Bankinvest expects mutual fund market to fundamentally change in 2021

Several items of incoming EU legislation will make mutual funds greener, and while outcome uncertainty is enormous, this will nonetheless fundamentally alter the sector, says Bankinvest CEO Lars Bo Bertram.
Lars Bo Bertram, CEO of Bankinvest. | Photo: PR/Bankinvest
Lars Bo Bertram, CEO of Bankinvest. | Photo: PR/Bankinvest

A person dropping their annual trip to Paris throughout a whole working life could save 19 tonnes of CO2, but by investing green that same person could cut 557 tonnes off the same footprint, roughly speaking, according to an estimate made by Danish asset manager Bankinvest.

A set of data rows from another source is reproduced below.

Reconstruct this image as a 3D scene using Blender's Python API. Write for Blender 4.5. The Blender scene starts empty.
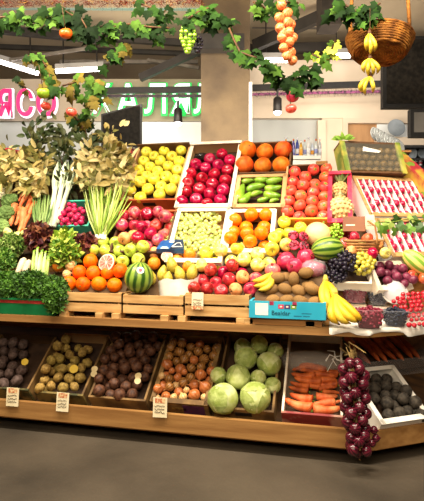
import bpy, math, random
from mathutils import Vector, Matrix, Euler, Quaternion, noise as mnoise
random.seed(11)
R = math.radians
RND = random.Random(5)
sc = bpy.context.scene
COL = sc.collection
F, CX, HY, YAW, ZC = 520.0, 212.0, 232.0, R(13.5), 1.4
FW = Vector((-math.sin(YAW), math.cos(YAW), 0)); RT = Vector((math.cos(YAW), math.sin(YAW), 0)); UP = Vector((0, 0, 1))
CAM = -2.8 * FW + Vector((0, 0, ZC))

# ------------------------------------------------------------------ frames and measured points
class Fr:
    def __init__(s, O, ang, tilt):
        a, t = R(ang), R(tilt)
        s.O = Vector(O); s.U = Vector((math.cos(a), math.sin(a), 0)); h = Vector((-math.sin(a), math.cos(a), 0))
        s.S = h * math.cos(t) + UP * math.sin(t); s.N = -h * math.sin(t) + UP * math.cos(t)
        s.rot = Matrix((s.U, s.S, s.N)).transposed()
    def to(s, u, v, n): return s.O + s.U * u + s.S * v + s.N * n
    def loc(s, p):
        q = p - s.O; return Vector((q.dot(s.U), q.dot(s.S), q.dot(s.N)))
def ray(px, py): return FW + RT * ((px - CX) / F) + UP * ((HY - py) / F)
def hit(fr, px, py, h=0.0):
    d = ray(px, py); O = fr.O + fr.N * h
    return CAM + d * ((O - CAM).dot(fr.N) / d.dot(fr.N))
def us(fr, px, py, h=0.0): return fr.loc(hit(fr, px, py, h))
def at(px, py, depth): return CAM + ray(px, py) * depth
def onz(px, py, z): return CAM + ray(px, py) * ((z - ZC) / ((HY - py) / F))
M = Fr((0, .12, 1.08), 0, 50)
Q = hit(M, 350, 178)
W = Fr(Q, 33, 54)
L = Fr((0, .05, .47), 0, 38)
XC = .806
LW = Fr((XC + .08, .06, .46), 33, 34)

# ------------------------------------------------------------------ materials
def lin(h):
    if not isinstance(h, str): return tuple(h) + (1,) if len(h) == 3 else tuple(h)
    h = h.lstrip('#'); c = [int(h[i:i + 2], 16) / 255 for i in (0, 2, 4)]
    return tuple((x / 12.92 if x <= .04045 else ((x + .055) / 1.055) ** 2.4) for x in c) + (1,)
MATS = {}
def nodes(name):
    m = bpy.data.materials.new(name); m.use_nodes = True
    nt = m.node_tree; b = nt.nodes['Principled BSDF']
    return m, nt, nt.nodes, nt.links, b
def mat(name, c1, c2=None, scale=6., rough=.5, var=.0, bump=0., bscale=None, detail=3., metal=0., spots=None, stretch=None, lo=.35, hi=.65, coat=0., hue=0., spec=.35):
    if name in MATS: return MATS[name]
    m, nt, N, K, b = nodes(name)
    c2 = c2 or c1
    tc = N.new('ShaderNodeTexCoord'); src = tc.outputs['Object']
    if stretch:
        mp = N.new('ShaderNodeMapping'); mp.inputs['Scale'].default_value = stretch; K.new(src, mp.inputs['Vector']); src = mp.outputs[0]
    oi = N.new('ShaderNodeObjectInfo')
    off = N.new('ShaderNodeVectorMath'); off.operation = 'ADD'; K.new(src, off.inputs[0])
    mul = N.new('ShaderNodeMath'); mul.operation = 'MULTIPLY'; mul.inputs[1].default_value = 37.; K.new(oi.outputs['Random'], mul.inputs[0]); K.new(mul.outputs[0], off.inputs[1])
    nz = N.new('ShaderNodeTexNoise'); nz.inputs['Scale'].default_value = scale; nz.inputs['Detail'].default_value = detail; K.new(off.outputs[0], nz.inputs['Vector'])
    rp = N.new('ShaderNodeValToRGB'); rp.color_ramp.elements[0].position = lo; rp.color_ramp.elements[1].position = hi
    rp.color_ramp.elements[0].color = lin(c1); rp.color_ramp.elements[1].color = lin(c2); K.new(nz.outputs['Fac'], rp.inputs[0])
    out = rp.outputs[0]
    if spots:
        sccol, sscale, th = spots
        vo = N.new('ShaderNodeTexVoronoi'); vo.inputs['Scale'].default_value = sscale; K.new(off.outputs[0], vo.inputs['Vector'])
        lt = N.new('ShaderNodeMath'); lt.operation = 'LESS_THAN'; lt.inputs[1].default_value = th; K.new(vo.outputs['Distance'], lt.inputs[0])
        mx = N.new('ShaderNodeMix'); mx.data_type = 'RGBA'; K.new(lt.outputs[0], mx.inputs[0]); K.new(out, mx.inputs[6]); mx.inputs[7].default_value = lin(sccol); out = mx.outputs[2]
    if var or hue:
        hs = N.new('ShaderNodeHueSaturation')
        mr = N.new('ShaderNodeMapRange'); mr.inputs['To Min'].default_value = 1 - var; mr.inputs['To Max'].default_value = 1 + var * .6; K.new(oi.outputs['Random'], mr.inputs[0]); K.new(mr.outputs[0], hs.inputs['Value'])
        if hue:
            m2 = N.new('ShaderNodeMath'); m2.operation = 'FRACT'; m3 = N.new('ShaderNodeMath'); m3.operation = 'MULTIPLY'; m3.inputs[1].default_value = 17.3; K.new(oi.outputs['Random'], m3.inputs[0]); K.new(m3.outputs[0], m2.inputs[0])
            mh = N.new('ShaderNodeMapRange'); mh.inputs['To Min'].default_value = .5 - hue; mh.inputs['To Max'].default_value = .5 + hue; K.new(m2.outputs[0], mh.inputs[0]); K.new(mh.outputs[0], hs.inputs['Hue'])
        K.new(out, hs.inputs['Color']); out = hs.outputs[0]
    K.new(out, b.inputs['Base Color'])
    b.inputs['Roughness'].default_value = rough; b.inputs['Metallic'].default_value = metal; b.inputs['Specular IOR Level'].default_value = spec
    b.inputs['Coat Weight'].default_value = coat; b.inputs['Coat Roughness'].default_value = .12
    if bump:
        n2 = N.new('ShaderNodeTexNoise'); n2.inputs['Scale'].default_value = bscale or scale * 6; n2.inputs['Detail'].default_value = 3; K.new(off.outputs[0], n2.inputs['Vector'])
        bp = N.new('ShaderNodeBump'); bp.inputs['Strength'].default_value = bump; bp.inputs['Distance'].default_value = .01; K.new(n2.outputs['Fac'], bp.inputs['Height']); K.new(bp.outputs[0], b.inputs['Normal'])
    MATS[name] = m; return m
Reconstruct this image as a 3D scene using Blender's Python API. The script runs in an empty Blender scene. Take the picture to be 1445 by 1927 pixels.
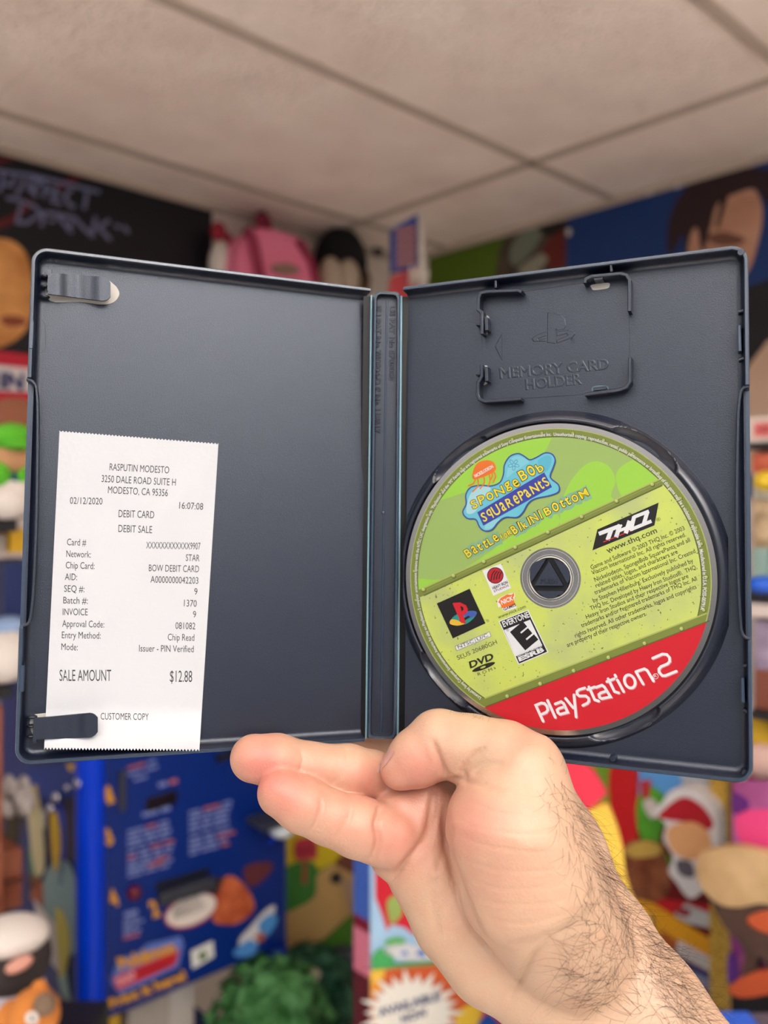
import bpy, bmesh, math, random
import numpy as np
from mathutils import Vector, Matrix, noise
from mathutils.geometry import tessellate_polygon

random.seed(7); np.random.seed(7)
SC = bpy.context.scene
COL = SC.collection
F, CX, CY = 1550.0, 722.5, 963.5          # focal length and centre of the 1445x1927 frame, in pixels
CAM = Vector((0, 0, 1.55))

# ------------------------------------------------------------------ camera, world, exposure, lights
cd = bpy.data.cameras.new('camera'); cam = bpy.data.objects.new('camera', cd); COL.objects.link(cam)
cam.location = CAM; cam.rotation_euler = (math.pi/2, 0, 0)
cd.sensor_fit = 'HORIZONTAL'; cd.sensor_width = 36.0; cd.lens = F/1445*36.0; cd.clip_start = 0.01
cd.dof.use_dof = True; cd.dof.focus_distance = 0.312; cd.dof.aperture_fstop = cd.lens/4.2
SC.camera = cam
SC.view_settings.view_transform = 'Standard'; SC.view_settings.look = 'None'
SC.view_settings.gamma = 1.0; SC.view_settings.use_curve_mapping = False
SC.view_settings.exposure = 0.0
w = bpy.data.worlds.new('shop_ambient'); SC.world = w; w.use_nodes = True
_bg = w.node_tree.nodes['Background']                # the rest of the shop: lit from above, dimmer towards the floor
_tc = w.node_tree.nodes.new('ShaderNodeTexCoord'); _sx = w.node_tree.nodes.new('ShaderNodeSeparateXYZ'); _mr = w.node_tree.nodes.new('ShaderNodeMapRange')
_mr.interpolation_type = 'SMOOTHSTEP'
_mr.inputs['From Min'].default_value = -0.16; _mr.inputs['From Max'].default_value = 0.30; _mr.inputs['To Min'].default_value = 0.2; _mr.inputs['To Max'].default_value = 1.35
w.node_tree.links.new(_tc.outputs['Generated'], _sx.inputs[0]); w.node_tree.links.new(_sx.outputs['Z'], _mr.inputs['Value']); w.node_tree.links.new(_mr.outputs['Result'], _bg.inputs[1])
_bg.inputs[0].default_value = (0.96, 0.98, 1.0, 1)
CEIL_H = 0.88
CEIL_Z = CAM.z + CEIL_H
LIGHTS = [(-0.55, -0.55, 2.2), (0.75, -0.85, 2.2), (-1.6, 0.35, 4.0), (-0.7, -2.2, 5.0), (0.75, -2.1, 5.0)]      # x, y, emission of the ceiling troffers behind the camera
UPLIGHT = 260.0                                        # watts of the unseen lamp added behind the camera to brighten the ceiling

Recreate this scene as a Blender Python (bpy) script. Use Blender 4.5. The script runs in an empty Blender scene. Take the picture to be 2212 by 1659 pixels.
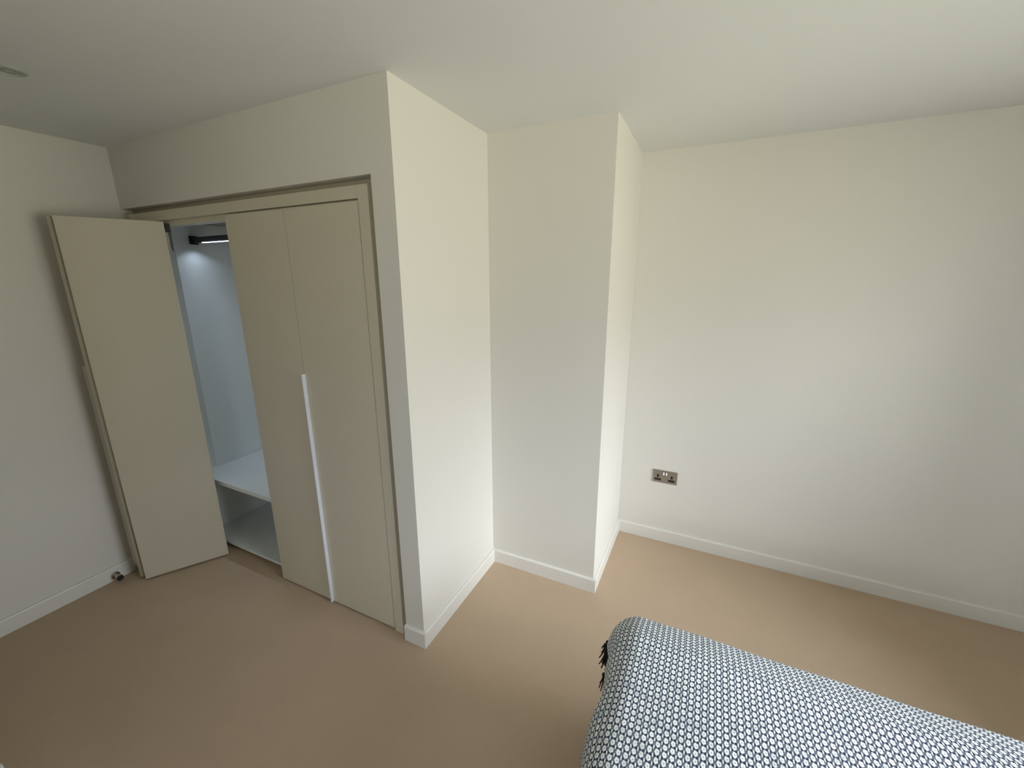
import bpy, bmesh, math, random
from mathutils import Vector, Matrix
random.seed(7)
SC = bpy.context.scene
COL = SC.collection

# ------------------------------------------------------------------ camera
FWD = Vector((-0.41973565, 0.87338411, -0.2470267)).normalized()
RGT = Vector((0.90155926, 0.43264997, -0.00221413))
RGT = (RGT - FWD * RGT.dot(FWD)).normalized()
UP = RGT.cross(FWD)
cd = bpy.data.cameras.new('camera'); cam = bpy.data.objects.new('camera', cd); COL.objects.link(cam)
cam.matrix_world = Matrix(((RGT.x, UP.x, -FWD.x, 0.0), (RGT.y, UP.y, -FWD.y, 0.0), (RGT.z, UP.z, -FWD.z, 1.7147), (0, 0, 0, 1)))
cd.sensor_fit = 'HORIZONTAL'; cd.sensor_width = 36.0; cd.lens = 36.0 * 892.44 / 2212.0
cd.clip_start = 0.02
SC.camera = cam

# ------------------------------------------------------------------ measurements (metres)
H = 2.40
XL, X1, X2, XR = -3.022, -1.0834, -0.4476, 1.819
Y1, Y2, Y3, YB = 1.2776, 1.980, 2.6425, -1.997
WY0, WY1, WZ0, WZ1 = 0.280, 2.065, 0.538, 2.058 # window opening in the right wall
VX0, VX1, VZ0, VZ1 = -0.227, 1.273, 0.895, 2.360 # second window, unseen, added behind the camera for fill light
OPX, OPZ = -1.191, 2.091                            # wardrobe opening: right edge, top
SK, ST = 0.083, 0.016                               # skirting height, thickness

# ------------------------------------------------------------------ sky and daylight
SKY_TOP, SKY_GROUND = (0.90, 0.96, 1.05, 1), (1.524,1.494,1.219, 1)
SKY_STRENGTH = 4.90
w = bpy.data.worlds.new('overcast_sky'); SC.world = w; w.use_nodes = True
nt = w.node_tree; nt.nodes.clear()
wo = nt.nodes.new('ShaderNodeOutputWorld'); bg = nt.nodes.new('ShaderNodeBackground')
tc = nt.nodes.new('ShaderNodeTexCoord'); sep = nt.nodes.new('ShaderNodeSeparateXYZ')
mr = nt.nodes.new('ShaderNodeMapRange'); mr.inputs['From Min'].default_value = -0.12; mr.inputs['From Max'].default_value = 0.12
mx = nt.nodes.new('ShaderNodeMix'); mx.data_type = 'RGBA'
mx.inputs[6].default_value = SKY_GROUND; mx.inputs[7].default_value = SKY_TOP
nt.links.new(tc.outputs['Generated'], sep.inputs[0]); nt.links.new(sep.outputs['Z'], mr.inputs['Value'])
nt.links.new(mr.outputs[0], mx.inputs[0]); nt.links.new(mx.outputs[2], bg.inputs['Color'])
# overcast sky: brighter towards the zenith
SKY_RISE = 4.05
mm_ = nt.nodes.new('ShaderNodeMath'); mm_.operation = 'MAXIMUM'; mm_.inputs[1].default_value = 0.0
ma_ = nt.nodes.new('ShaderNodeMath'); ma_.operation = 'MULTIPLY_ADD'
ma_.inputs[1].default_value = SKY_RISE * SKY_STRENGTH; ma_.inputs[2].default_value = SKY_STRENGTH
nt.links.new(sep.outputs['Z'], mm_.inputs[0]); nt.links.new(mm_.outputs[0], ma_.inputs[0]); nt.links.new(ma_.outputs[0], bg.inputs['Strength'])
nt.links.new(bg.outputs[0], wo.inputs[0])
# portal in the window opening, so that the sky is sampled through the window
ld = bpy.data.lights.new('window_portal', 'AREA'); ld.shape = 'RECTANGLE'; ld.size = WZ1 - WZ0; ld.size_y = WY1 - WY0
ld.cycles.is_portal = True
lo = bpy.data.objects.new('window_portal', ld); COL.objects.link(lo)
lo.location = (XR + 0.10, (WY0 + WY1) / 2, (WZ0 + WZ1) / 2)
lo.rotation_euler = (0, math.radians(90), 0)
if VX1 > VX0:
    l2 = bpy.data.lights.new('window_portal', 'AREA'); l2.shape = 'RECTANGLE'; l2.size = VX1 - VX0; l2.size_y = VZ1 - VZ0
    l2.cycles.is_portal = True
    o2 = bpy.data.objects.new('window_portal', l2); COL.objects.link(o2)
    o2.location = ((VX0 + VX1) / 2, YB - 0.10, (VZ0 + VZ1) / 2); o2.rotation_euler = (math.radians(90), 0, 0)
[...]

In that sense, green investing is seen as one of the key instruments the EU can use to achieve carbon neutrality from 2050, and mutual funds can play an important role in that regard.

That's why there are several new incoming policies set to arrive in the coming years, and Bankinvest Chief Executive Officer Lars Bo Bertram says these will change the business.

"I think it will completely overhaul the market. Perhaps not on day one, but it could change the way we conceive of sustainability in the financial sector," Bertram tells AMWatch's sister media, FinansWatch.

The first step in that direction will be the implementation of a new law in March, the disclosure directive, which will come to define what information mutual funds must disclose and how companies communicate about their investment products. Upon implementation, the ordinance will establish a series of sustainability parameters providing investors with greater transparency about a given product.

This autumn, the EU's MiFID II rules for investor protection will be updated to henceforth require that customers be asked whether they want to invest green while already filling out a clientele familiarity questionnaire prior to venturing their money.

New sustainability label

Running parallel to this, the EU Commission is also underway with the formulation of a taxonomy to define sustainable investment targets and by extension their opposites. This categorization will also be used when soliciting sustainable mutual funds pursuant of the disclosure directive, wherein articles 8 and 9 will become two discrete product definitions.

Article 8 is expected to set definition criteria for sustainable mutual funds as they are known today, with suppliers able to market funds based on ESG criteria. Meanwhile, article 9 will reportedly include an impact fund, whose express purpose is sustainable investment. In other words, such funds directly support sustainability objectives. Actually doing so, however, is easier said than done, Bertram deems.

"Having a pure impact product creates a partial competition with NGOs, and they have no required rate of return. So, it seems difficult to make a pure impact product and also get decent financial returns out of it. On the other hand, I won't say it can't be done," he says.

Further, the EU system is pursuing a final, green addition to the ordinance: The Ecolabel, a certification of sorts to signal the cream of the green mutual fund crop, not unlike various organic food labels used in supermarkets or the Nordic Swan label for a range of other products. The latter is in fact already used for a few sustainable mutual funds today, including two funds offered by Bankinvest.

With such a large volume of legislation on its way, several challenges have arisen for mutual fund suppliers. First and foremost, many details are still not ready so as to enable purveyors to begin developing new products.

"Undoubtedly, there are many moving parts in all this, and there's extreme pressure on us and the banks to incorporate all the new elements," Bertram says.

Acknowledges problems 

The EU Commission refutes releasing the legislation with inadequate time for preparation concerning MiFID II and the disclosure ordinance. In regard to MiFID II, the Commission says there's plenty of time due to the amendment's expected arrival in February this year.

On the other hand, Bertram says he encounters understanding for the challenges posed by the taxonomy.

"We understand that the implementation timeline creates challenges, but we must offer reminders that the regulation as been changed as agreed upon by EU Parliament and member states," the Commission says.

Another issue involves doubts on the cohesion of the regulation's various aspects. As things appear right now, the Ecolabel is not an integrated part of the two articles from the disclosure directive, but builds, rather, upon criteria within the taxonomy.

That's to say, even if a supplier were to make a product that largely adhered to what the disclosure ordinance defines as a sustainable fund, receiving the Ecolabel is still uncertain.

"I hope this becomes properly integrated so as to provide a set of rules that clearly define what a sustainable product is – a kind of manual that lets us know if things are done in one way, then it's an article 8 product, and if things are done in another way, then it's an article 9 product," the Bankinvest CEO explains.

The disclosure directive is expected to be complete this spring, while work on the taxonomy will be an ongoing task. It's still unclear as to when it will be fully developed for mutual funds, but in any case, the directive will first enter into effect on Jan. 1, 2022.